Georgian Priests Should Remember Jesus’ Words

By Paul  Rimple – 14/12/13

The charitable State Oil Company of Azerbaijan Republic, or SOCAR,  has begun providing free gas to some 200 churches throughout Georgia  at a value of about $600,000. While it is still unclear whether  Armenian churches will also be recipients of this giveaway, we do know  the Georgian Orthodox Church will benefit the most from the  donation, as it is Georgia’s dominant religious institution. And it needs  all the charity it can get.
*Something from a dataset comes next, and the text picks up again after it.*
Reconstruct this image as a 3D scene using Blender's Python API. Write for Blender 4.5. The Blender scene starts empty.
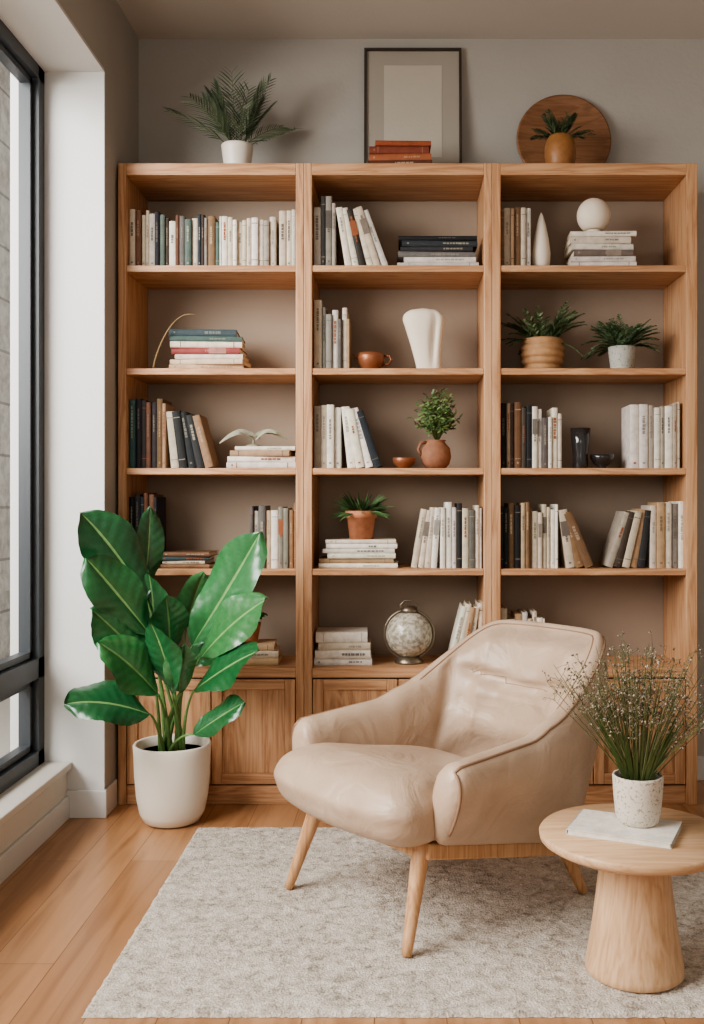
import bpy, math, random
from mathutils import Vector, Matrix, noise
R = random.Random(7)
CAMH = 1.22
def X(px, d): return (px-400)*d/1000.0
def Z(py, d): return CAMH-(py-500)*d/1000.0
def lin(c):
    o=[]
    for k in c[:3]:
        k=k/255.0
        o.append(k/12.92 if k<=0.04045 else ((k+0.055)/1.055)**2.4)
    return (o[0],o[1],o[2],1.0)
def jit(c,a=10):
    j=R.uniform(-a,a)
    return tuple(max(0,min(255,k+j+R.uniform(-a/4,a/4))) for k in c)

# ---------------------------------------------------------------- materials
def newmat(name):
    m=bpy.data.materials.new(name); m.use_nodes=True
    nt=m.node_tree; b=nt.nodes['Principled BSDF']
    return m,nt,b
def N(nt,t,**kw):
    n=nt.nodes.new(t)
    for k,v in kw.items():
        if k in n.inputs: n.inputs[k].default_value=v
        else: setattr(n,k,v)
    return n
def ramp(nt,stops):
    r=nt.nodes.new('ShaderNodeValToRGB'); e=r.color_ramp.elements
    while len(e)<len(stops): e.new(0.5)
    for i,(p,c) in enumerate(stops):
        e[i].position=p; e[i].color=c
    return r
def add_bump(nt,b,scale,strength,dist=0.01,detail=4,mapscale=None):
    tc=N(nt,'ShaderNodeTexCoord'); n=N(nt,'ShaderNodeTexNoise',Scale=scale,Detail=detail)
    nt.links.new(tc.outputs['Object'],n.inputs['Vector'])
    bp=N(nt,'ShaderNodeBump',Strength=strength,Distance=dist)
    nt.links.new(n.outputs['Fac'],bp.inputs['Height']); nt.links.new(bp.outputs[0],b.inputs['Normal'])
    return n
def plain(name,c,rough=0.6,bump=0,bscale=60,metal=0,spec=0.5,var=0.0):
    m,nt,b=newmat(name)
    b.inputs['Base Color'].default_value=lin(c); b.inputs['Roughness'].default_value=rough
    b.inputs['Metallic'].default_value=metal; b.inputs['Specular IOR Level'].default_value=spec
    if bump: 
        n=add_bump(nt,b,bscale,bump)
    if var:
        tc=N(nt,'ShaderNodeTexCoord'); n2=N(nt,'ShaderNodeTexNoise',Scale=2.0,Detail=5.0)
        nt.links.new(tc.outputs['Object'],n2.inputs['Vector'])
        a=tuple(max(0,k-var) for k in c); d=tuple(min(255,k+var) for k in c)
        r=ramp(nt,[(0.3,lin(a)),(0.7,lin(d))]); nt.links.new(n2.outputs['Fac'],r.inputs[0]); nt.links.new(r.outputs[0],b.inputs['Base Color'])
    return m
def attrmat(name,rough=0.6,spec=0.5,bump=0,bscale=80,trans=0,coat=0):
    m,nt,b=newmat(name)
    a=N(nt,'ShaderNodeAttribute',attribute_name='Col')
    tc=N(nt,'ShaderNodeTexCoord'); n=N(nt,'ShaderNodeTexNoise',Scale=40.0,Detail=3.0)
    nt.links.new(tc.outputs['Object'],n.inputs['Vector'])
    r=ramp(nt,[(0.3,(0.82,0.82,0.82,1)),(0.7,(1.08,1.08,1.08,1))])
    nt.links.new(n.outputs['Fac'],r.inputs[0])
    mx=N(nt,'ShaderNodeMix',data_type='RGBA',blend_type='MULTIPLY'); mx.inputs[0].default_value=1
    nt.links.new(a.outputs['Color'],mx.inputs[6]); nt.links.new(r.outputs[0],mx.inputs[7])
    nt.links.new(mx.outputs[2],b.inputs['Base Color'])
    b.inputs['Roughness'].default_value=rough; b.inputs['Specular IOR Level'].default_value=spec
    b.inputs['Coat Weight'].default_value=coat; b.inputs['Coat Roughness'].default_value=0.2
    if bump:
        bp=N(nt,'ShaderNodeBump',Strength=bump,Distance=0.005); n3=N(nt,'ShaderNodeTexNoise',Scale=bscale,Detail=3.0)
        nt.links.new(tc.outputs['Object'],n3.inputs['Vector']); nt.links.new(n3.outputs['Fac'],bp.inputs['Height']); nt.links.new(bp.outputs[0],b.inputs['Normal'])
    return m
def wood(name,axis,dark,mid,light,rough=0.45,fine=1.0):
    m,nt,b=newmat(name)
    tc=N(nt,'ShaderNodeTexCoord')
    sc=[9.0*fine]*3; sc[axis]=0.7*fine
    mp=N(nt,'ShaderNodeMapping',Scale=sc); nt.links.new(tc.outputs['Object'],mp.inputs[0])
    n1=N(nt,'ShaderNodeTexNoise',Scale=1.3,Detail=6.0,Distortion=1.2); nt.links.new(mp.outputs[0],n1.inputs['Vector'])
    mm=N(nt,'ShaderNodeMath',operation='MULTIPLY'); mm.inputs[1].default_value=7.0
    nt.links.new(n1.outputs['Fac'],mm.inputs[0])
    fr=N(nt,'ShaderNodeMath',operation='PINGPONG'); fr.inputs[1].default_value=0.5
    nt.links.new(mm.outputs[0],fr.inputs[0])
    sc2=[140.0*fine]*3; sc2[axis]=3.0*fine
    mp2=N(nt,'ShaderNodeMapping',Scale=sc2); nt.links.new(tc.outputs['Object'],mp2.inputs[0])
    n2=N(nt,'ShaderNodeTexNoise',Scale=1.0,Detail=4.0); nt.links.new(mp2.outputs[0],n2.inputs['Vector'])
    ad=N(nt,'ShaderNodeMath',operation='MULTIPLY_ADD'); ad.inputs[1].default_value=0.75
    nt.links.new(fr.outputs[0],ad.inputs[0]); 
    m3=N(nt,'ShaderNodeMath',operation='MULTIPLY'); m3.inputs[1].default_value=0.65
    nt.links.new(n2.outputs['Fac'],m3.inputs[0]); nt.links.new(m3.outputs[0],ad.inputs[2])
    r=ramp(nt,[(0.2,lin(dark)),(0.45,lin(mid)),(0.75,lin(light))]); nt.links.new(ad.outputs[0],r.inputs[0])
    nt.links.new(r.outputs[0],b.inputs['Base Color']); b.inputs['Roughness'].default_value=rough
    bp=N(nt,'ShaderNodeBump',Strength=0.15,Distance=0.002); nt.links.new(ad.outputs[0],bp.inputs['Height']); nt.links.new(bp.outputs[0],b.inputs['Normal'])
    return m
OAK=((158,111,78),(188,142,104),(206,164,126))
wood_z=wood('oak_vertical_grain',2,*OAK)
wood_x=wood('oak_horizontal_grain',0,*OAK)
wood_t=wood('pale_oak_table',2,(186,147,110),(202,165,128),(214,180,145))
wood_tt=wood('pale_oak_table_top',0,(186,147,110),(202,165,128),(214,180,145))
wood_leg=wood('ash_leg',2,(168,122,84),(194,150,110),(210,168,128))
panel_m=plain('taupe_back_panel',(158,141,124),0.8,0.1,40,var=4)
wall_m=plain('taupe_wall_paint',(172,167,159),0.9,0.12,60,var=3)
white_m=plain('warm_white_paint',(210,209,206),0.6,0.05,50)
sill_m=plain('sill_paint',(210,204,194),0.5,0.05,50)
ceil_m=plain('ceiling_paint',(202,195,186),0.9,0.08,60)
frame_m=plain('dark_window_frame',(60,64,68),0.4)
ceramic=plain('white_ceramic',(228,220,206),0.4,0.05,30)
plaster=plain('matte_plaster',(228,216,198),0.7,0.1,40)
bookm=attrmat('book_cloth',0.6,0.3)
leafm=attrmat('leaf_surface',0.5,0.4)
glossleaf=attrmat('glossy_leaf',0.28,0.5,coat=0.3)
potm=attrmat('fired_clay',0.7,0.3,0.2,60)
copper=plain('copper',(144,92,64),0.38,0.05,30,metal=0.4)
darkglass=plain('smoked_glass',(44,42,42),0.12,spec=0.8)
soil=plain('soil',(60,44,32),0.95,0.8,80)
metal=plain('aged_silver',(140,128,112),0.35,0.1,40,metal=0.8)

def leather():
    m,nt,b=newmat('tan_leather')
    tc=N(nt,'ShaderNodeTexCoord')
    n=N(nt,'ShaderNodeTexNoise',Scale=5.0,Detail=4.0,Distortion=0.5); nt.links.new(tc.outputs['Object'],n.inputs['Vector'])
    r=ramp(nt,[(0.3,lin((180,155,132))),(0.7,lin((197,173,151)))]); nt.links.new(n.outputs['Fac'],r.inputs[0]); nt.links.new(r.outputs[0],b.inputs['Base Color'])
    v=N(nt,'ShaderNodeTexVoronoi',Scale=220.0); nt.links.new(tc.outputs['Object'],v.inputs['Vector'])
    n2=N(nt,'ShaderNodeTexNoise',Scale=6.0,Detail=3.0,Distortion=1.6); nt.links.new(tc.outputs['Object'],n2.inputs['Vector'])
    b1=N(nt,'ShaderNodeBump',Strength=0.12,Distance=0.002); nt.links.new(v.outputs['Distance'],b1.inputs['Height'])
    b2=N(nt,'ShaderNodeBump',Strength=0.34,Distance=0.03); nt.links.new(n2.outputs['Fac'],b2.inputs['Height']); nt.links.new(b1.outputs[0],b2.inputs['Normal'])
    nt.links.new(b2.outputs[0],b.inputs['Normal']); b.inputs['Roughness'].default_value=0.4
    return m
leather_m=leather()
pipe_m=plain('leather_piping',(150,120,97),0.45)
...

When the Georgian government drafted its constitution after independence  in 1991, lawmakers opted for a secular state, although they officially  recognized the role of the Georgian Orthodox Church in the  country’s history. Meanwhile, the country was reeling from a national  awakening where being Georgian meant being a Georgian Orthodox Christian.  As fate would have it, the country self-destructed along ethnic  lines — deaf, blind and dumb to the teachings of Christ.

And if the civil and separatist wars weren’t lesson enough,  Georgian Orthodox clerics continued to harass and attack religious  minorities even after 2002, when President Eduard Shevardnadze granted  the church full ownership of its assets and made it the only  legal church in Georgia. Every other church had to register as  a civil organization.
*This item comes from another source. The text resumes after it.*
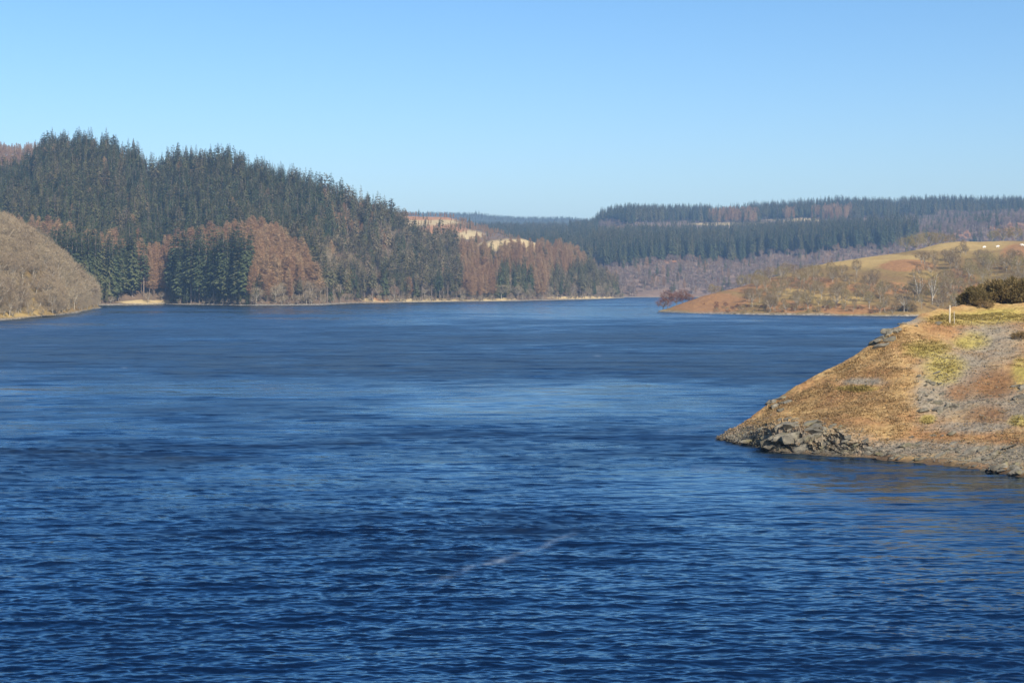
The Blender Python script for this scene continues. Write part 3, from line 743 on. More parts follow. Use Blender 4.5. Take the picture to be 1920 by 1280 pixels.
zoned('far_hill', 6.0, 150000, [
    ([(1140, 422), (1165, 418), (1160, 445), (1130, 450)], [('scrub', 'far_scrub', 4, 8, 0.3)]),
    ([(1330, 399), (1420, 397), (1420, 409), (1330, 411)], [('larch', 'far_top', 12, 18, 0.5), ('spruce', 'far_top', 12, 20, 0.45)]),
    ([(1520, 393), (1600, 390), (1600, 404), (1520, 406)], [('larch', 'far_top', 12, 18, 0.5), ('spruce', 'far_top', 12, 20, 0.45)]),
    ([(1470, 395), (1490, 395), (1490, 405), (1470, 405)], [('larch', 'far_top', 12, 18, 0.5), ('spruce', 'far_top', 12, 20, 0.45)]),
    ([(1665, 384), (1690, 384), (1690, 398), (1665, 398)], []),
    ([(1122, 300), (2900, 300), (2900, 390), (1920, 388), (1700, 392), (1500, 398), (1300, 404), (1122, 406)], [('spruce', 'far_top', 14, 25, 0.95)]),
    (LP, [('spruce', 'far_plantation', 22, 30, 1.0)]),
    ([(1300, 414), (1450, 412), (1450, 421), (1300, 423)], []),
    ([(1165, 402), (1300, 402), (1760, 390), (1760, 412), (1680, 428), (1165, 436)], [('spruce', 'far_young', 3, 6, 0.9)]),
    ([(600, 405), (1122, 405), (1110, 440), (1090, 478), (1070, 484), (1000, 482), (930, 478), (600, 478)], [('spruce', 'far_plantation', 17, 25, 0.95)]),
    ([(1720, 400), (1900, 395), (1920, 440), (1800, 450), (1720, 450)], [('scrub', 'far_scrub', 5, 9, 0.5), ('spruce', 'far_scrub', 10, 17, 0.14)]),
    (ALL, [('scrub', 'far_scrub', 5, 9, 0.5), ('spruce', 'far_scrub', 9, 16, 0.06), ('larch', 'far_scrub', 7, 12, 0.05)]),
])
zoned('distant_ridge', 7.5, 120000, [(ALL, [('spruce', 'distant', 4.5, 7.5, 1.0)])])
OAKS = [(1395, 552), (1430, 528), (1500, 512), (1600, 512), (1640, 522), (1720, 520), (1790, 500), (1840, 480), (1960, 478), (3000, 440), (3000, 660), (1700, 590), (1400, 584)]
zoned('grassy_hill', 4.0, 60000, [
    ([(1200, 400), (1395, 400), (1395, 570), (1370, 574), (1200, 600)], [('grey', 'oak', 2, 3.5, 0.006), ('red', 'undergrowth', 0.7, 1.4, 0.07)]),
    (OAKS, [('grey', 'oak', 4.0, 7.5, 0.26), ('grey', 'oak', 1.8, 3.6, 0.35), ('red', 'undergrowth', 1.0, 2.0, 0.05)]),
    ([(1690, 480), (1780, 470), (1960, 452), (1960, 500), (1690, 520)], [('grey', 'oak', 4, 7, 0.2)]),
], 0.8)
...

In 2005, the government of President Mikheil Saakashvili put  two priests behind bars for violently leading attacks against  “nontraditional” faiths, which quelled the zealotry for the time  being. In 2011, Saakashvili reformed the civil code and gave  religious minorities legal status, to the chagrin of the church, which  pooh-poohed the fact that the same government had also continually  increased church funding from $80,000 in 2005 to $15.8 million  in 2009.
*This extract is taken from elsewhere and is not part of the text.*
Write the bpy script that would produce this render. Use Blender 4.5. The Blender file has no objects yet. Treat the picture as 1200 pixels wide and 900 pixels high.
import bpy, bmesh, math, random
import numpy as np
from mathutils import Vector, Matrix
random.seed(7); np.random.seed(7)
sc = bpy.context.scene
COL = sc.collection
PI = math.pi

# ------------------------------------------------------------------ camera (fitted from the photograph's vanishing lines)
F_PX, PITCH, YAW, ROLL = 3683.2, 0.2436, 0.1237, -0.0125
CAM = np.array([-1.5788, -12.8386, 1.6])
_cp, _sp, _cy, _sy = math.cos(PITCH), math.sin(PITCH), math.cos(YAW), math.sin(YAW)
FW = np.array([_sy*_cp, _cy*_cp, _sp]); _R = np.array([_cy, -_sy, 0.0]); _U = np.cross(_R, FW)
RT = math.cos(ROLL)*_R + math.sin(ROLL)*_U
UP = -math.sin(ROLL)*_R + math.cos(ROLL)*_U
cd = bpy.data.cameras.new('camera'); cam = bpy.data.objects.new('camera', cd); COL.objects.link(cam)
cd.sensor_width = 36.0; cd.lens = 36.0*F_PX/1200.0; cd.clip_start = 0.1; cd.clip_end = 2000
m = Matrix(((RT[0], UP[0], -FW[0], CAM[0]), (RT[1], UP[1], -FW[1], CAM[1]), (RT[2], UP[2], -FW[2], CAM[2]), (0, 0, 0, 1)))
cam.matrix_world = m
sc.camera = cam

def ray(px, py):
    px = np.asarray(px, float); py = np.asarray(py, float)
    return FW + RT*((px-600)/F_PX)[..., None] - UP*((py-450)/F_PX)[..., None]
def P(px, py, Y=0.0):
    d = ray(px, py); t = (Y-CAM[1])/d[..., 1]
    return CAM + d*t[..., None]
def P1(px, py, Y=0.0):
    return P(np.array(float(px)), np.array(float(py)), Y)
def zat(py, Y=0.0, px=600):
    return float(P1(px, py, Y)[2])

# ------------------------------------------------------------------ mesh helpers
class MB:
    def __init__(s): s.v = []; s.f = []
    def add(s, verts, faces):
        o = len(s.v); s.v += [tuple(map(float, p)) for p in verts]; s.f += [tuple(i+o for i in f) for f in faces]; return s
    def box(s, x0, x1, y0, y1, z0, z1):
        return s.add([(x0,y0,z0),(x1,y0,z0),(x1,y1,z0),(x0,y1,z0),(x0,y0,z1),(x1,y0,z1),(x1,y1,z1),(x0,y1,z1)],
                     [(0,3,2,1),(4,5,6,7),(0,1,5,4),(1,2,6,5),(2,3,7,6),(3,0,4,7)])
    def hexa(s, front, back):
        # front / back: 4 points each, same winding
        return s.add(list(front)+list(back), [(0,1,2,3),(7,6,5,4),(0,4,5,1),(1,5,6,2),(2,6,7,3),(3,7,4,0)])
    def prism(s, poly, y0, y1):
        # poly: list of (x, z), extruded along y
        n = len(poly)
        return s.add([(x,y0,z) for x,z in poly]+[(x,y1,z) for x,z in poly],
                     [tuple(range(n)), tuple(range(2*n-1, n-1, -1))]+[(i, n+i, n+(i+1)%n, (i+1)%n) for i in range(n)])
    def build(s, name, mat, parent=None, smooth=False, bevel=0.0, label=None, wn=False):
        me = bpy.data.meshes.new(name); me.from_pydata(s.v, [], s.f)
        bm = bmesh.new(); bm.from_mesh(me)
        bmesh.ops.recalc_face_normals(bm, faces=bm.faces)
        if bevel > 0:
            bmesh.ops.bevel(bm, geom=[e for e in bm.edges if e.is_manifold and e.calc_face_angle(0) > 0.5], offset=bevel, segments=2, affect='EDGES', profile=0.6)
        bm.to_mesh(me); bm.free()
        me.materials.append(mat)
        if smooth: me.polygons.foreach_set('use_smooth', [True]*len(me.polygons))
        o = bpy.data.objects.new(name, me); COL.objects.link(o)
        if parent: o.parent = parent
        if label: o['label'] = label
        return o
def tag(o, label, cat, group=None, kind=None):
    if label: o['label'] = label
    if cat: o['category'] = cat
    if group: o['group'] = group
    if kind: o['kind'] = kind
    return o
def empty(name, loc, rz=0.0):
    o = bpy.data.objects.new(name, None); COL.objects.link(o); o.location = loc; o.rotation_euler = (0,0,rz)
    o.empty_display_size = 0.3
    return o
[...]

The generosity did not stop there. The Interior Ministry gave  the patriarchy a $150,000 Mercedes-Benz, Tbilisi City Hall donated 700  tons of wine and the state gave the church valuable property  across the country for free or the symbolic price of 1 lari  (60 cents). This was all taxpayer money.

I am curious if the priests driving black Land Cruisers see  the irony that more than one-third of Georgians live below  the minimum subsistence level. In September, the Georgian  patriarch gave Prime Minister Bidzina Ivanishvili, one of the wealthiest  men in the world, a $22,000 wristwatch. Couldn’t he have just blessed  him?

Perhaps the patriarch should remember Jesus’ words: “If you want  to be perfect, sell your possessions and give to the poor,  and you will have treasure in heaven.”